Hannibal now, according to his own statement, numbered not more
than 20,000 infantry--of whom three-fifths were Libyans and two-fifths
Spaniards--and 6000 cavalry, part of them doubtless dismounted: the
comparatively small loss of the latter proclaimed the excellence of
the Numidian cavalry no less than the consideration of the general
in making a sparing use of troops so select. A march of 526 miles or
about 33 moderate days' marching--the continuance and termination of
which were disturbed by no special misfortunes on a great scale that
could not be anticipated, but were, on the other hand, rendered
possible only by incalculable pieces of good fortune and still more
incalculable blunders of the enemy, and which yet not only cost such
sacrifices, but so fatigued and demoralized the army, that it needed
a prolonged rest in order to be again ready for action--is a military
operation of doubtful value, and it may be questioned whether Hannibal
himself regarded it as successful.
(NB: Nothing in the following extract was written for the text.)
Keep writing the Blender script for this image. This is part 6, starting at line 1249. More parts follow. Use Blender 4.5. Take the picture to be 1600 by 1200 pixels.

Only in so speaking we may not
pronounce an absolute censure on the general: we see well the defects
of the plan of operations pursued by him, but we cannot determine
whether he was in a position to foresee them--his route lay through
an unknown land of barbarians--or whether any other plan, such as that
of taking the coast road or of embarking at Cartagena or at Carthage,
would have exposed him to fewer dangers. The cautious and masterly
execution of the plan in its details at any rate deserves our
admiration, and to whatever causes the result may have been due
--whether it was due mainly to the favour of fortune, or mainly to
the skill of the general--the grand idea of Hamilcar, that of taking
up the conflict with Rome in Italy, was now realized. It was his
genius that projected this expedition; and as the task of Stein and
Scharnhorst was more difficult and nobler than that of York and
Blucher, so the unerring tact of historical tradition has always dwelt
on the last link in the great chain of preparatory steps, the passage
of the Alps, with a greater admiration than on the battles of the
Trasimene lake and of the plain of Cannae.